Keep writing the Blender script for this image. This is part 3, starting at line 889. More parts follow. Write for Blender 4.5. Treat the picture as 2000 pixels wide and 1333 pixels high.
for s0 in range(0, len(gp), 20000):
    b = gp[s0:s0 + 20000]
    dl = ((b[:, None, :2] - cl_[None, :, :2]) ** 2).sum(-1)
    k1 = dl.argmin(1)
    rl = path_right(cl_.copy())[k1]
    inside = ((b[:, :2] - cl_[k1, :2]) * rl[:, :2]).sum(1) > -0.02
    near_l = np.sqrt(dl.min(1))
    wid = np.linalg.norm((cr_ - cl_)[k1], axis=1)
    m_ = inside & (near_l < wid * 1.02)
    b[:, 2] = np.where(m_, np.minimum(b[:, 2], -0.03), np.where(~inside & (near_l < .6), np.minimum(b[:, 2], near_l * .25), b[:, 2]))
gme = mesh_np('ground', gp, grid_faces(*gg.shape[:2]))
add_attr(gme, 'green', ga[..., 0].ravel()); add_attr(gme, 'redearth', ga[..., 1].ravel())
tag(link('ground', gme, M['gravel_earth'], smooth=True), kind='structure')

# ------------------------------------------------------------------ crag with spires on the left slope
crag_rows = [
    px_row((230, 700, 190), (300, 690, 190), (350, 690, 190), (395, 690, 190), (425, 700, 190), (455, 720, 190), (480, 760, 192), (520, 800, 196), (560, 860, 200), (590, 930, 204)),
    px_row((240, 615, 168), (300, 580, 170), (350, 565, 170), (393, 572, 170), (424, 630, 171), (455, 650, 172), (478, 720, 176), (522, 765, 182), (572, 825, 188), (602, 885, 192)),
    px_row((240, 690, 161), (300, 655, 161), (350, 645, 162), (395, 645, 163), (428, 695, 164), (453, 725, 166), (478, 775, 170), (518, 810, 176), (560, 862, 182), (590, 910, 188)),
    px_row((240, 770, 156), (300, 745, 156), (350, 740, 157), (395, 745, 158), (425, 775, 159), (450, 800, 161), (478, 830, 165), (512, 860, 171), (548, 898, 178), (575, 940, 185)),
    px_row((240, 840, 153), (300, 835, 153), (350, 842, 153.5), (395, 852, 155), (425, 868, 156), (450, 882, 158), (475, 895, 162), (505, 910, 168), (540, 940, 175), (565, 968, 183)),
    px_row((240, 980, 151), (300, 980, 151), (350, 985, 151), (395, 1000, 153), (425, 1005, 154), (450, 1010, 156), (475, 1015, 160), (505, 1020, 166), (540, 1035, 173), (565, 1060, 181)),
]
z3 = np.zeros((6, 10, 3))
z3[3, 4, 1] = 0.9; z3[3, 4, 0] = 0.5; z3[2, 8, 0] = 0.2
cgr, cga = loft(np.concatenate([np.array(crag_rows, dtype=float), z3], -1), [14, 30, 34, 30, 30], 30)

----

• _Task instructions_
Exactly reproduce the material above.

• _Exercise response_
Keep writing the Blender script for this image. This is part 3, starting at line 889. More parts follow. Write for Blender 4.5. Treat the picture as 2000 pixels wide and 1333 pixels high.
for s0 in range(0, len(gp), 20000):
    b = gp[s0:s0 + 20000]
    dl = ((b[:, None, :2] - cl_[None, :, :2]) ** 2).sum(-1)
    k1 = dl.argmin(1)
    rl = path_right(cl_.copy())[k1]
    inside = ((b[:, :2] - cl_[k1, :2]) * rl[:, :2]).sum(1) > -0.02
    near_l = np.sqrt(dl.min(1))
    wid = np.linalg.norm((cr_ - cl_)[k1], axis=1)
    m_ = inside & (near_l < wid * 1.02)
    b[:, 2] = np.where(m_, np.minimum(b[:, 2], -0.03), np.where(~inside & (near_l < .6), np.minimum(b[:, 2], near_l * .25), b[:, 2]))
gme = mesh_np('ground', gp, grid_faces(*gg.shape[:2]))
add_attr(gme, 'green', ga[..., 0].ravel()); add_attr(gme, 'redearth', ga[..., 1].ravel())
tag(link('ground', gme, M['gravel_earth'], smooth=True), kind='structure')

# ------------------------------------------------------------------ crag with spires on the left slope
crag_rows = [
    px_row((230, 700, 190), (300, 690, 190), (350, 690, 190), (395, 690, 190), (425, 700, 190), (455, 720, 190), (480, 760, 192), (520, 800, 196), (560, 860, 200), (590, 930, 204)),
    px_row((240, 615, 168), (300, 580, 170), (350, 565, 170), (393, 572, 170), (424, 630, 171), (455, 650, 172), (478, 720, 176), (522, 765, 182), (572, 825, 188), (602, 885, 192)),
    px_row((240, 690, 161), (300, 655, 161), (350, 645, 162), (395, 645, 163), (428, 695, 164), (453, 725, 166), (478, 775, 170), (518, 810, 176), (560, 862, 182), (590, 910, 188)),
    px_row((240, 770, 156), (300, 745, 156), (350, 740, 157), (395, 745, 158), (425, 775, 159), (450, 800, 161), (478, 830, 165), (512, 860, 171), (548, 898, 178), (575, 940, 185)),
    px_row((240, 840, 153), (300, 835, 153), (350, 842, 153.5), (395, 852, 155), (425, 868, 156), (450, 882, 158), (475, 895, 162), (505, 910, 168), (540, 940, 175), (565, 968, 183)),
    px_row((240, 980, 151), (300, 980, 151), (350, 985, 151), (395, 1000, 153), (425, 1005, 154), (450, 1010, 156), (475, 1015, 160), (505, 1020, 166), (540, 1035, 173), (565, 1060, 181)),
]
z3 = np.zeros((6, 10, 3))
z3[3, 4, 1] = 0.9; z3[3, 4, 0] = 0.5; z3[2, 8, 0] = 0.2
cgr, cga = loft(np.concatenate([np.array(crag_rows, dtype=float), z3], -1), [14, 30, 34, 30, 30], 30)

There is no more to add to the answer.